▶ **Task**
Retype the records below from their first line through the line containing "C = bpy.context.scene.collection", and include nothing else.

-- BEGIN Extracted entries --

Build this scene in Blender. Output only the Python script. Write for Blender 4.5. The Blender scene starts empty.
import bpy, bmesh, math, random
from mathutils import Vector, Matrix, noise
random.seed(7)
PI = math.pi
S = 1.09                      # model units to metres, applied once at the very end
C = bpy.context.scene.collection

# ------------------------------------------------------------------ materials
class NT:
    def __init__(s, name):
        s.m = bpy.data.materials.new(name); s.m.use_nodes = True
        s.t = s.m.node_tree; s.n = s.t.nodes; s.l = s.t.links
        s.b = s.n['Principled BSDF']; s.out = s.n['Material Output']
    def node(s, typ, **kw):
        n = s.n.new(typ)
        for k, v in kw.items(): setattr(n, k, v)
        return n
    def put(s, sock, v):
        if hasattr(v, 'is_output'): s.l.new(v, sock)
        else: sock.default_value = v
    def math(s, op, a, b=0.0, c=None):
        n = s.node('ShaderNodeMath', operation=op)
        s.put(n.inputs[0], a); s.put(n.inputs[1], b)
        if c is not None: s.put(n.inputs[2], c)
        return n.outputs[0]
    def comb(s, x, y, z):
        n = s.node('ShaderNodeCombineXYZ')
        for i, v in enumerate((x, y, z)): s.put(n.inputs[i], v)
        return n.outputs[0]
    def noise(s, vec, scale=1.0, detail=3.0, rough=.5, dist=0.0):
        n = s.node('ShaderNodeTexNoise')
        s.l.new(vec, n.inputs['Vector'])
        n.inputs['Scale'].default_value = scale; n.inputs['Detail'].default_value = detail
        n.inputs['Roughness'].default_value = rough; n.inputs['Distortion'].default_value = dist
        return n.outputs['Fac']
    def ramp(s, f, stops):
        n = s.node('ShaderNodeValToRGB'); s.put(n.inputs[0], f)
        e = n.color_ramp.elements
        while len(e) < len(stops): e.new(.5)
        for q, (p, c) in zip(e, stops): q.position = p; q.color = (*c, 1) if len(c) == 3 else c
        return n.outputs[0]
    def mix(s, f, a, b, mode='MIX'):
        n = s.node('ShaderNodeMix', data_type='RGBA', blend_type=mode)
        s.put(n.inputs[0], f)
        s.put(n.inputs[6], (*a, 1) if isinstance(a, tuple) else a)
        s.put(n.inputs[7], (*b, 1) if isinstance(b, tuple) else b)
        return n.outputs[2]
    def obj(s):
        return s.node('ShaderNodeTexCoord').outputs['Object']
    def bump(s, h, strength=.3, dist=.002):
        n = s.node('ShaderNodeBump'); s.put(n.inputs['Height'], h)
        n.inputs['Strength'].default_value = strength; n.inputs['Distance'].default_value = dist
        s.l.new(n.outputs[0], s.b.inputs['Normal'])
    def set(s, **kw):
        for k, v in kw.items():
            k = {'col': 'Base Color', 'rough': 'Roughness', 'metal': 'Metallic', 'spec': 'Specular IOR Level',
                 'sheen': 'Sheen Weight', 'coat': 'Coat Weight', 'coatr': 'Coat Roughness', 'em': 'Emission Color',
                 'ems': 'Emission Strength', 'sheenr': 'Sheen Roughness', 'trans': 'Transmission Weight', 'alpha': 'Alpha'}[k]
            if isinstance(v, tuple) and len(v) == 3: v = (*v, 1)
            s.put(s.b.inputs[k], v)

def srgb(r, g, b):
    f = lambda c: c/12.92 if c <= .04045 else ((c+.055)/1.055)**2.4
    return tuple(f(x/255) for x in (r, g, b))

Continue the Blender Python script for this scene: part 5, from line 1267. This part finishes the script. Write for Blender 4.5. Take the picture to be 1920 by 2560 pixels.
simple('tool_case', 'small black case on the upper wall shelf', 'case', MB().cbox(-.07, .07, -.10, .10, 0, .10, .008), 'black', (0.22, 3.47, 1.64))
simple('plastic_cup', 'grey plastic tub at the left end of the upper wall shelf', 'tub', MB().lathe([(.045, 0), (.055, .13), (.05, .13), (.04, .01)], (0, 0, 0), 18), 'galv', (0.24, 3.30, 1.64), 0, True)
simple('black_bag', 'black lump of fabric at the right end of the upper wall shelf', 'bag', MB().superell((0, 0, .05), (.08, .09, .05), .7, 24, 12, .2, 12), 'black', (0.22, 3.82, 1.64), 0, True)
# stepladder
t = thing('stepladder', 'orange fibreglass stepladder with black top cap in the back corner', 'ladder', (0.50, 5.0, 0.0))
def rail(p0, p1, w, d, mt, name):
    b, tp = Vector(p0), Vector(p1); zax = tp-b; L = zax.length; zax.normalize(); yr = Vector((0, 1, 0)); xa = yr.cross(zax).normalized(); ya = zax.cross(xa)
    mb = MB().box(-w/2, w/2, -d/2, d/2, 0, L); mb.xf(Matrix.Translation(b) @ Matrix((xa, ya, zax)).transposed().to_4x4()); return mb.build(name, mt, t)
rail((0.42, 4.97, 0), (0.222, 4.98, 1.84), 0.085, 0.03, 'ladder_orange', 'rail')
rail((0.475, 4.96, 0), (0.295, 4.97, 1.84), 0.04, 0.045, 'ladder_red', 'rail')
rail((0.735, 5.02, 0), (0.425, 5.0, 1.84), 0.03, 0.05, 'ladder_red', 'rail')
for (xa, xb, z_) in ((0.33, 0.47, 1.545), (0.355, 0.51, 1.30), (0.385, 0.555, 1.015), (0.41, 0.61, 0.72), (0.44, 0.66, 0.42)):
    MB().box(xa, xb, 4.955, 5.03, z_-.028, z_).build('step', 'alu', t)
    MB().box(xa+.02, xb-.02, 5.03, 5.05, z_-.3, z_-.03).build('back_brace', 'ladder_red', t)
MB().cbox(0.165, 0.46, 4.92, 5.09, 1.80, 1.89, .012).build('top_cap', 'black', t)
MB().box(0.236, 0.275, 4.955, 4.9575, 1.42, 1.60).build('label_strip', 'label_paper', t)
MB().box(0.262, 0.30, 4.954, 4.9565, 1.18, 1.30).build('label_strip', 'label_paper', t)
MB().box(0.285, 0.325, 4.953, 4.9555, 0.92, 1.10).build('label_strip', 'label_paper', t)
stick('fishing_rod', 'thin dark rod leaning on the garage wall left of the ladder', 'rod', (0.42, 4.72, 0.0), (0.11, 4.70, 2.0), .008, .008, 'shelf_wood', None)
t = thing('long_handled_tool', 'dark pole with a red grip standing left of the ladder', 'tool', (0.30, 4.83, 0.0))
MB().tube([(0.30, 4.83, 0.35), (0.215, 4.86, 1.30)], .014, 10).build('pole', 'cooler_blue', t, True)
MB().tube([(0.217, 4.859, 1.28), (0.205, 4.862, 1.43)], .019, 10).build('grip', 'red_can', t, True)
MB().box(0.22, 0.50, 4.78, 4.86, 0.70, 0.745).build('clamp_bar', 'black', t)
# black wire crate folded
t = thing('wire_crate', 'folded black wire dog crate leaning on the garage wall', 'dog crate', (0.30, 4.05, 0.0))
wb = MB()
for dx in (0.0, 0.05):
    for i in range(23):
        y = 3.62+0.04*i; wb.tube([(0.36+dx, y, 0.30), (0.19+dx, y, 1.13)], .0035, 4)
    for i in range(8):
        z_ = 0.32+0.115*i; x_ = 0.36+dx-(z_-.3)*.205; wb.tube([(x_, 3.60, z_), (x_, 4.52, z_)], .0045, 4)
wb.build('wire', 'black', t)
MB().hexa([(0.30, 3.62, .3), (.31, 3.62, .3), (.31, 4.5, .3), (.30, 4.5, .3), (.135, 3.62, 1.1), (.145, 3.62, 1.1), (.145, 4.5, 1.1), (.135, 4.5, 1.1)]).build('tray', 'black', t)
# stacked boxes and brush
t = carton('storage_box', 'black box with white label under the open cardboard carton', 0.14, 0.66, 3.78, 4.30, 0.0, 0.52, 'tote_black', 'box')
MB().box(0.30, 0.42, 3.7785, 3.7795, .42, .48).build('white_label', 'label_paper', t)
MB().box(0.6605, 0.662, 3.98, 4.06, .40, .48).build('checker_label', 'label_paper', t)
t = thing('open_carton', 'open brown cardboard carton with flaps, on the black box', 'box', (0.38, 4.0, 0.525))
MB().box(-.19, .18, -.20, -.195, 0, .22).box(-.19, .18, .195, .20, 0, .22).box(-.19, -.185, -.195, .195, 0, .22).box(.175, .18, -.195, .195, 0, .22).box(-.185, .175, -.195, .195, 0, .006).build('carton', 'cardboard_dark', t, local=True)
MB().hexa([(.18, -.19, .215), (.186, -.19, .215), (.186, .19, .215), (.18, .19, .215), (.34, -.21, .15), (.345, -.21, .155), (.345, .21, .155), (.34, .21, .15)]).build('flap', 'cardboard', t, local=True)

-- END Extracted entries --

▶ **Answer to the problem**
Build this scene in Blender. Output only the Python script. Write for Blender 4.5. The Blender scene starts empty.
import bpy, bmesh, math, random
from mathutils import Vector, Matrix, noise
random.seed(7)
PI = math.pi
S = 1.09                      # model units to metres, applied once at the very end
C = bpy.context.scene.collection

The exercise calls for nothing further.